–Wydaliśmy już postanowienie o uzupełnieniu zarzutów. Jak tylko Tomasz S. skończy urlop – nie wiemy, gdzie teraz przebywa – wezwiemy go, aby zgłosił się na przesłuchanie. Nie zamierzamy zlecać policji zatrzymania go i doprowadzenia do prokuratury – mówi Marek Woźniak, naczelnik wydziału zamiejscowego Biura ds. Przestępczości Zorganizowanej Prokuratury Krajowej w Krakowie.
Były poseł przesłał pismo do prokuratury z informacją, że do 16 listopada jest na urlopie poza Krakowem.
Na początku roku Szczypiński zrzekł się immunitetu i prokuratura postawiła mu zarzuty niedopełnienia obowiązków i przekroczenia uprawnień w okresie, gdy był wiceprezydentem Krakowa. W 1999 roku wraz z czterema innymi członkami zarządu miasta zdecydował o niekorzystnym – zdaniem prokuratury – zakupie działek od biznesmenów.
W sierpniu Prokuratura Okręgowa uznała, że w tej samej sprawie chce przedstawić Szczypińskiemu dodatkowy zarzut: przyjęcia 120 tys. zł łapówki. Tyle że w tym zakresie nadal chronił go poselski immunitet. Z racji przyspieszonych wyborów na jego uchylenie nie było już szans.

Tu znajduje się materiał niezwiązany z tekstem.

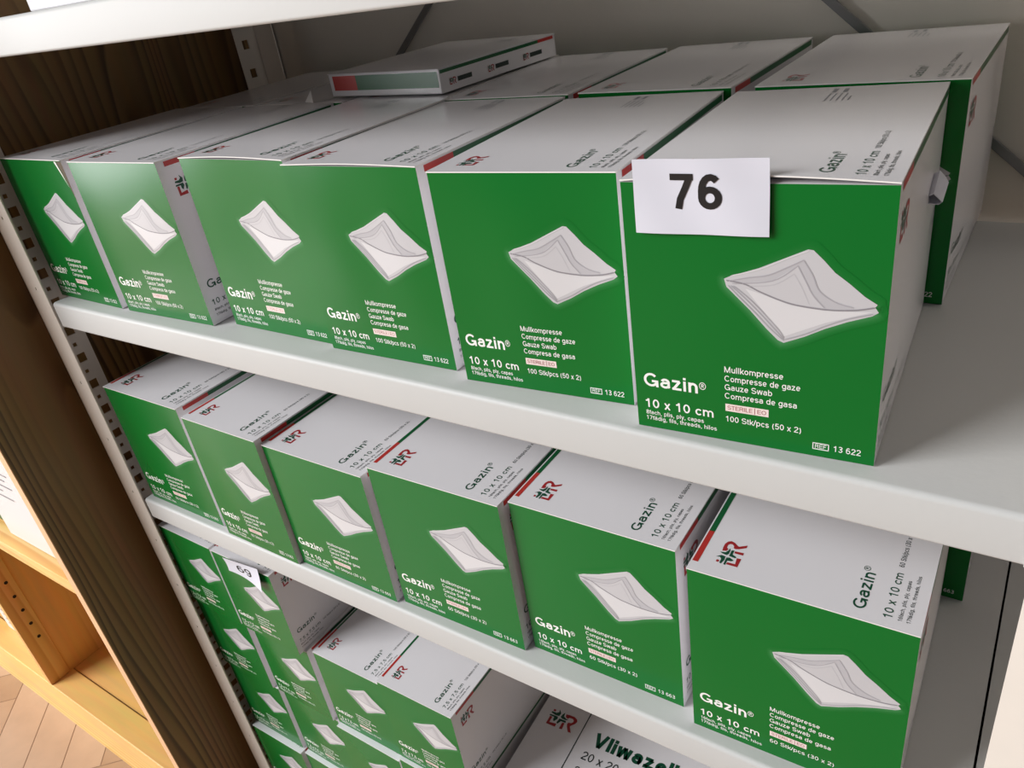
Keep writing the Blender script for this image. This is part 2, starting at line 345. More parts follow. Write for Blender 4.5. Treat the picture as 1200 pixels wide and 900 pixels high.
def front_text(W, H, size, ply, count, ref):
    """the print of the front as separate blocks: name -> Print"""
    X = lambda u: u*W; Y = lambda v: v*H; out = {}
    p = out['brand_lettering'] = Print()
    p.text('Gazin', X(.041), Y(.192), X(.247), Y(.060), 'white_ink', .165)
    p.text('®', X(.294), Y(.212), X(.030), Y(.032), 'white_ink')
    p.text(size, X(.042), Y(.094), X(.312), Y(.040), 'white_ink', .15)
    p.text(ply, X(.042), Y(.062), X(.268), Y(.019), 'white_ink', .135)
    p.text('17fädig, fils, threads, hilos', X(.042), Y(.036), X(.325), Y(.019), 'white_ink', .135)
    p = out['contents_lettering'] = Print()
    for t, v, w in (('Mullkompresse', .302, .237), ('Compresse de gaze', .264, .304), ('Gauze Swab', .227, .195), ('Compresa de gasa', .190, .294)):
        p.text(t, X(.405), Y(v), X(w), Y(.025), 'white_ink', .135)
    p.text(count, X(.408), Y(.088), X(.31), Y(.025), 'white_ink', .135)
    p = out['sterile_badge'] = Print()
    p.rect(X(.407), Y(.135), X(.587), Y(.167), 'badge', 1)
    p.text('STERILE', X(.416), Y(.1425), X(.105), Y(.018), 'badge_ink', .13, 3)
    p.rect(X(.5285), Y(.137), X(.531), Y(.165), 'badge_ink', 3)
    p.text('EO', X(.541), Y(.1425), X(.036), Y(.018), 'badge_ink', .13, 3)
    if ref:
        p = out['reference_number'] = Print()
        for a, b, c_, d in ((.765, .030, .829, .0335), (.765, .0555, .829, .059), (.765, .030, .7685, .059), (.8255, .030, .829, .059)): p.rect(X(a), Y(b), X(c_), Y(d), 'white_ink')
        p.text('REF', X(.775), Y(.036), X(.044), Y(.017), 'white_ink', .135)
        p.text(ref, X(.847), Y(.033), X(.102), Y(.025), 'white_ink', .135)
    return out
def long_text(Wd, D, size, ply, count, stripe, k=1.0):
    """print of a long panel as separate blocks: a runs along the depth, b from the stripe edge (0) across to -Wd"""
    Y = lambda t: -t*Wd; out = {}
    if stripe:
        p = out['colour_stripe'] = Print()
        p.rect(.0076, Y(.034), .0388, -.0008, 'red'); p.rect(.0388, Y(.034), D-.004, -.0008, 'stripe_green')
    p = out['maker_mark'] = Print(); mark(p, .0126, Y(.210), .105*Wd/.0141)
    p = out['lettering'] = Print()
    p.text('Gazin', .0076, Y(.776), .0312*k, .054*Wd, 'green_ink', .15)
    p.text('®', .0076+.032*k, Y(.750), .0042*k, .028*Wd, 'green_ink')
    p.text(size, .0066, Y(.882), .0385*k, .036*Wd, 'green_ink', .14)
    p.text(count, .0066+.044*k, Y(.876), .033*k, .022*Wd, 'dark_ink')
    p.text(ply, .0066, Y(.920), .034*k, .016*Wd, 'dark_ink')
    p.text('17fädig, fils, threads, hilos', .0066, Y(.953), .040*k, .016*Wd, 'dark_ink')
    p = out['fine_print'] = Print()                                   # small block of fine print near the back end
    for i in range(5): p.rect(D-.040, Y(.50+.026*i), D-.040+(.020 if i < 4 else .012), Y(.506+.026*i), 'grey_ink')
    for i in range(2): p.rect(D-.016, Y(.50+.05*i), D-.006, Y(.52+.05*i), 'grey_ink')
    return out

# ------------------------------------------------------------------ the gauze carton
KIND = {
 'large100': dict(size='10 x 10 cm', ply='8fach, plis, ply, capas', count='100 Stk/pcs (50 x 2)', ref='13 622', top_stripe=False),
 'large60': dict(size='10 x 10 cm', ply='16fach, plis, ply, capas', count='60 Stk/pcs (30 x 2)', ref='13 663', top_stripe=True),
 'small': dict(size='7,5 x 7,5 cm', ply='8fach, plis, ply, capas', count='100 Stk/pcs (50 x 2)', ref=None, top_stripe=True),
}
CLEAR = .0007
def carton(kind, loc, yaw, W, H, D, label, group, seed, lift=0.0, bulge=None, side_bulge=.0012, front_print=True, gap=.0):
    K = KIND[kind]; rr = random.Random(seed)
    root = empty('gauze_carton', (loc[0], loc[1], loc[2]+CLEAR), yaw); tag(root, label, 'carton', group)
    a1 = rr.uniform(.0004, .0013) if bulge is None else bulge; a2 = rr.uniform(-.0007, .0007); a3 = rr.uniform(-.0006, .0006); ph = rr.uniform(0, 6)
    def fd(x, z):
        u = min(max(x/W, 0), 1); v = min(max(z/H, 0), 1); w = math.sin(math.pi*u)*math.sin(math.pi*v)
        return w*(a1 + a2*math.sin(2.3*math.pi*u+ph) + a3*math.cos(2*math.pi*v+ph))
    def sd(y, z):
        u = min(max(y/D, 0), 1); v = min(max(z/H, 0), 1); w = math.sin(math.pi*u)*math.sin(math.pi*v)
        return w*side_bulge*(1+.6*math.sin(3*v+ph))
    nx, ny, nz = 12, 14, 12
    vs = []; fs = []; mi = []
    def grid(f, na, nb, m):
        n = len(vs)
        for j in range(nb+1):
            for i in range(na+1): vs.append(f(i/na, j/nb))
        for j in range(nb):
            for i in range(na):
                k = n+j*(na+1)+i; fs.append((k, k+1, k+na+2, k+na+1)); mi.append(m)
    grid(lambda u, v: (u*W, -fd(u*W, v*H), v*H), nx, nz, 1)
    grid(lambda u, v: (W+sd(u*D, v*H), u*D, v*H), ny, nz, 0)
    grid(lambda u, v: (W-u*W, D, v*H), nx, nz, 1)
    grid(lambda u, v: (-.5*sd(D-u*D, v*H), D-u*D, v*H), ny, nz, 0)
    grid(lambda u, v: (u*W, D-v*D, 0), nx, ny, 0)
    grid(lambda u, v: (u*W, v*D, H), nx, ny, 0)
    body = mesh_obj('carton_body', vs, fs, ['board', 'green'], mi, root, smooth=False, weld=True)
    for p in body.data.polygons: p.use_smooth = True
    body.data.set_sharp_from_angle(angle=math.radians(40))
    # lid: a thin board panel with a slightly bowed front edge
    t = .0007; ov = .0006
    def lz(x, y):
        u = x/W; v = y/D
        return H+.0001+gap+lift*math.sin(math.pi*min(max(u, 0), 1))*max(0, 1-v*2.2)**1.5 + .0006*math.sin(math.pi*min(max(u, 0), 1))*math.sin(math.pi*min(max(v, 0), 1))*rr_l
    rr_l = rr.uniform(-.2, 1.6)
    vs = []; fs = []; na, nb = 12, 14
    for l in (0, 1):
        for j in range(nb+1):
            for i in range(na+1):
                x = -ov*.3+(W+ov*.6)*i/na; y = -ov+(D+ov)*j/nb; vs.append((x, y, lz(x, y)+l*t))
    N = (na+1)*(nb+1); mi = []
    for j in range(nb):
        for i in range(na):
            k = j*(na+1)+i; fs.append((k, k+na+1, k+na+2, k+1)); fs.append((N+k, N+k+1, N+k+na+2, N+k+na+1)); mi += [0, 0]
    ring = [i for i in range(na+1)]+[(j+1)*(na+1)-1 for j in range(1, nb+1)]+[nb*(na+1)+i for i in range(na-1, -1, -1)]+[j*(na+1) for j in range(nb-1, 0, -1)]
    for q in range(len(ring)):
        a, b = ring[q], ring[(q+1) % len(ring)]; fs.append((a, b, N+b, N+a)); mi.append(1)
    lid = mesh_obj('lid', vs, fs, ['board', 'edge'], mi, root)
    for p in lid.data.polygons: p.use_smooth = p.material_index == 0
    lid.data.set_sharp_from_angle(angle=math.radians(40))
    eps = .00012; lay = .00004
    on_front = lambda a, b, l: (a, -fd(a, b)-eps-l*lay, b)
    if front_print:
        halo(W, H, on_front, body); swab(W, H).build('gauze_picture', on_front, body)
        for n_, p in front_text(W, H, K['size'], K['ply'], K['count'], K['ref']).items(): p.build(n_, on_front, body)
    kk = .86 if kind == 'small' else 1.0
    for n_, p in long_text(W, D, K['size'], K['ply'], K['count'], K['top_stripe'], kk).items(): p.build(n_, lambda a, b, l: (-b, a, lz(-b, a)+t+eps+l*lay), lid)
    for n_, p in long_text(H, D, K['size'], K['ply'], K['count'], True, kk).items(): p.build(n_, lambda a, b, l: (W+sd(a, H+b)+.00015+l*lay, a, H+b), body)
    return root, body, lid, fd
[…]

Szczypiński nie zdobył w październiku mandatu poselskiego, a prokuratura przekazała akta jego sprawy do wydziału zamiejscowego Prokuratury Krajowej. – Referent tej sprawy przeszedł do pracy w naszym wydziale i lepiej będzie, by dalej ją prowadził – tłumaczy prokurator Woźniak.